→ Data extract
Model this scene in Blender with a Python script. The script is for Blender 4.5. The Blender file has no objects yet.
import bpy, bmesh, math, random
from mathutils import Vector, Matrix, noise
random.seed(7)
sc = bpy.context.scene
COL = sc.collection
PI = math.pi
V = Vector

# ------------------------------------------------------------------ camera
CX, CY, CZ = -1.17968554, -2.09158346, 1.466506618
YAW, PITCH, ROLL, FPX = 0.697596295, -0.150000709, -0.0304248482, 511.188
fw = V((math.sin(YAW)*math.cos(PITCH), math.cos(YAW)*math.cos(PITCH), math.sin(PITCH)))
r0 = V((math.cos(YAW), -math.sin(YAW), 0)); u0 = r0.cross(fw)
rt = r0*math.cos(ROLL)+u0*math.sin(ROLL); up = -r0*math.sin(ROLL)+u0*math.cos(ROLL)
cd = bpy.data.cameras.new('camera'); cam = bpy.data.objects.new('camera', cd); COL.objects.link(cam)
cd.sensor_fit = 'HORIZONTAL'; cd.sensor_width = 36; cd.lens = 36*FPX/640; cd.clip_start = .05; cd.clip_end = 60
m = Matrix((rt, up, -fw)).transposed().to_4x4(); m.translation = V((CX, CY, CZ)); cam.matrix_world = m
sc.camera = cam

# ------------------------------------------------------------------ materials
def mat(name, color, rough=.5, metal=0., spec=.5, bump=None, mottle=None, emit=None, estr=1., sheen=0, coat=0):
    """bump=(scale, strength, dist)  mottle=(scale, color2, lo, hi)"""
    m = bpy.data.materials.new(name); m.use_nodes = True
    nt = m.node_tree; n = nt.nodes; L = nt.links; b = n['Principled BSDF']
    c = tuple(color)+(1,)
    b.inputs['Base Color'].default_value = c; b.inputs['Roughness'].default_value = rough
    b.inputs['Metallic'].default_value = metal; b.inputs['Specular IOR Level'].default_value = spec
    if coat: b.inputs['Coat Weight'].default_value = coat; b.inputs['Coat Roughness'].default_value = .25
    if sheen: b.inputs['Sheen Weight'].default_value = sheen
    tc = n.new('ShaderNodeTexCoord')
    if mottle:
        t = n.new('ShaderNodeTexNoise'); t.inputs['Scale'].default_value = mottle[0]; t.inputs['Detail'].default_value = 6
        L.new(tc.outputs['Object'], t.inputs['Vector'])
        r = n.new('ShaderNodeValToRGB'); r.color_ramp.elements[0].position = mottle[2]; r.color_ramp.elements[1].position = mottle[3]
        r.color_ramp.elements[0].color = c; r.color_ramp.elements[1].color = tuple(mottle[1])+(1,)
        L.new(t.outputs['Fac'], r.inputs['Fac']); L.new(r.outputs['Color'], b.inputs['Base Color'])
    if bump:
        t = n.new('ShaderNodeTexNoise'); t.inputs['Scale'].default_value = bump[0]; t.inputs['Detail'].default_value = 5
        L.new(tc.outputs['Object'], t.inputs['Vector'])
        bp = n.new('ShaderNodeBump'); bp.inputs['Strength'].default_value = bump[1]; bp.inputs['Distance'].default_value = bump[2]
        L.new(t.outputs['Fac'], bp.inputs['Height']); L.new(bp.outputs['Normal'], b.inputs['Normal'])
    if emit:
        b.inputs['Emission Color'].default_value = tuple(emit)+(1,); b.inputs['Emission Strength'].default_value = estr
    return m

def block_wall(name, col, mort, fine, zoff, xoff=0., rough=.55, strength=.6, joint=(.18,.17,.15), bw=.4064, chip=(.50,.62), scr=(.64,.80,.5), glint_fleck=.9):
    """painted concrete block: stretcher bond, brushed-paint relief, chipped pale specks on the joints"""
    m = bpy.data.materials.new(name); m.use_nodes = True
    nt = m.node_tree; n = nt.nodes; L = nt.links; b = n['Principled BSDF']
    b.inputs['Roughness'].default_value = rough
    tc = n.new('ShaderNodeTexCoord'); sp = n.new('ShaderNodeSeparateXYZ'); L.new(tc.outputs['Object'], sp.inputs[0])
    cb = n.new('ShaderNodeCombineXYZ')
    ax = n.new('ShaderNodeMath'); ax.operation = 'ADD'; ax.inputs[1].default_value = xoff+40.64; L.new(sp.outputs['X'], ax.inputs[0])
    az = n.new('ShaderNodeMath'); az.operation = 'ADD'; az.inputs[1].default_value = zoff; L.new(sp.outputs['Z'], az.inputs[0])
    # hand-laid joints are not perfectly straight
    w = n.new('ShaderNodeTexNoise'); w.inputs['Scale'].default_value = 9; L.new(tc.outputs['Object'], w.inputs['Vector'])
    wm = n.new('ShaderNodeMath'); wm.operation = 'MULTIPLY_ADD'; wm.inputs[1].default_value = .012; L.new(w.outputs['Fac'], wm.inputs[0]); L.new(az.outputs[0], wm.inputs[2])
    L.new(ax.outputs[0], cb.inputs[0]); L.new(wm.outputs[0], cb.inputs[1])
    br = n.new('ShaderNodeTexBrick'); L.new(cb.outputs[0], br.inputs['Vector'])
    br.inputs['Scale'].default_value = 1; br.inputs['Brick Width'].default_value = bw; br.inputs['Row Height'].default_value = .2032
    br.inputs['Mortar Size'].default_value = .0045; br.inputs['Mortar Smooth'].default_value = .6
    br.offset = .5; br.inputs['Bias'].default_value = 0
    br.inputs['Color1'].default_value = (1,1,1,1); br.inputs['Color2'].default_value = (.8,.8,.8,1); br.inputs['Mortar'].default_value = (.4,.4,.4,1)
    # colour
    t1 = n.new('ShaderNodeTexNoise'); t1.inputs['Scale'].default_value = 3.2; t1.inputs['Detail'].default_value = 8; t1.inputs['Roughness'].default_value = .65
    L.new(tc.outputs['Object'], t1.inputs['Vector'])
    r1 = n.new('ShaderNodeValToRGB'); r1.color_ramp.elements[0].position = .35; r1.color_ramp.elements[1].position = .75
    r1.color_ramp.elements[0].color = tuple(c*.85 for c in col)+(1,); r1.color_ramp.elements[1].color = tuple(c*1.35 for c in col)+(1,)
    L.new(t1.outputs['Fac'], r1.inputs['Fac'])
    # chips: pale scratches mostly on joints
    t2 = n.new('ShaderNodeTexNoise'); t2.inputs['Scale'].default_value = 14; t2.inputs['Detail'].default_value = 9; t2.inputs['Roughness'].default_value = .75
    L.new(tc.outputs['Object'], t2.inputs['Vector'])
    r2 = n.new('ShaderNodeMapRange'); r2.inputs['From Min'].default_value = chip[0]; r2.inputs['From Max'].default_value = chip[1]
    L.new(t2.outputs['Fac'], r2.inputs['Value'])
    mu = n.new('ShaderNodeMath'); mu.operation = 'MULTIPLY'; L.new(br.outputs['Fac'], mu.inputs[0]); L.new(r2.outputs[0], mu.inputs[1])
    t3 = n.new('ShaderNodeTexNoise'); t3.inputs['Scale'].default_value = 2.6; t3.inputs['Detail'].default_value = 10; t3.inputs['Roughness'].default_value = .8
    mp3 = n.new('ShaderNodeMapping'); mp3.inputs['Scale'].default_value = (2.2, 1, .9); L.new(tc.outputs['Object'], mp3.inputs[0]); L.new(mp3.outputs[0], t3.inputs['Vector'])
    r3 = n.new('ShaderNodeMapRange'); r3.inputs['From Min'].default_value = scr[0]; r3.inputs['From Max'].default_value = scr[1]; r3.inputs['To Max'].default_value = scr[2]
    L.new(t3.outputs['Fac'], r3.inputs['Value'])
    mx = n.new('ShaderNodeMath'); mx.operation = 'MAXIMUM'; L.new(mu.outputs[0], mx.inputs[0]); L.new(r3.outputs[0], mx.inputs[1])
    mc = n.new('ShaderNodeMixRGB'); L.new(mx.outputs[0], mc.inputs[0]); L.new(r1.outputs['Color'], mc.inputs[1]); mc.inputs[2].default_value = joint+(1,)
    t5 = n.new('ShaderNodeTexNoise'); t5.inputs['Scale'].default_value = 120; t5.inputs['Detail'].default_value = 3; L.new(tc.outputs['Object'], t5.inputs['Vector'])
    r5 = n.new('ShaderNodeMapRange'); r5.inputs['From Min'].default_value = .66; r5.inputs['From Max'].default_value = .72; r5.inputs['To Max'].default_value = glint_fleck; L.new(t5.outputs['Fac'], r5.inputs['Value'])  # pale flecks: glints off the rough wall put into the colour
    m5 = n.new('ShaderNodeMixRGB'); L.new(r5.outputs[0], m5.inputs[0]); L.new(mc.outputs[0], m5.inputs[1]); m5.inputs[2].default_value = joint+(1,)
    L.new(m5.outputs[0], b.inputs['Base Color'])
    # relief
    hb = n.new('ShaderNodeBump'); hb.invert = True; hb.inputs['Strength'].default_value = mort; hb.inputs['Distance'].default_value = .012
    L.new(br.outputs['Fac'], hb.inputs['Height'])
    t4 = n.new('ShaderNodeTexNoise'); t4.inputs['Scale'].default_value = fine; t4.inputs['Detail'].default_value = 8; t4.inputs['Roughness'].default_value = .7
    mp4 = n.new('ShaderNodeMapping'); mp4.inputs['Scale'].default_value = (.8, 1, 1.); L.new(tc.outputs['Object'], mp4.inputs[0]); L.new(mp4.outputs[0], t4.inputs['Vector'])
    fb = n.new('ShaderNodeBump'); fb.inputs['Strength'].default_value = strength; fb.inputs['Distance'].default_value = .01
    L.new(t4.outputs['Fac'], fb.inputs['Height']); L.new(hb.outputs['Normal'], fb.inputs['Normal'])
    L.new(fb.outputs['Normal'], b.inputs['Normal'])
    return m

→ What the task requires
Extract the lines above, from the first one through the one containing "sc.camera = cam", and return only those, unchanged.

→ Reply to the exercise
Model this scene in Blender with a Python script. The script is for Blender 4.5. The Blender file has no objects yet.
import bpy, bmesh, math, random
from mathutils import Vector, Matrix, noise
random.seed(7)
sc = bpy.context.scene
COL = sc.collection
PI = math.pi
V = Vector

# ------------------------------------------------------------------ camera
CX, CY, CZ = -1.17968554, -2.09158346, 1.466506618
YAW, PITCH, ROLL, FPX = 0.697596295, -0.150000709, -0.0304248482, 511.188
fw = V((math.sin(YAW)*math.cos(PITCH), math.cos(YAW)*math.cos(PITCH), math.sin(PITCH)))
r0 = V((math.cos(YAW), -math.sin(YAW), 0)); u0 = r0.cross(fw)
rt = r0*math.cos(ROLL)+u0*math.sin(ROLL); up = -r0*math.sin(ROLL)+u0*math.cos(ROLL)
cd = bpy.data.cameras.new('camera'); cam = bpy.data.objects.new('camera', cd); COL.objects.link(cam)
cd.sensor_fit = 'HORIZONTAL'; cd.sensor_width = 36; cd.lens = 36*FPX/640; cd.clip_start = .05; cd.clip_end = 60
m = Matrix((rt, up, -fw)).transposed().to_4x4(); m.translation = V((CX, CY, CZ)); cam.matrix_world = m
sc.camera = cam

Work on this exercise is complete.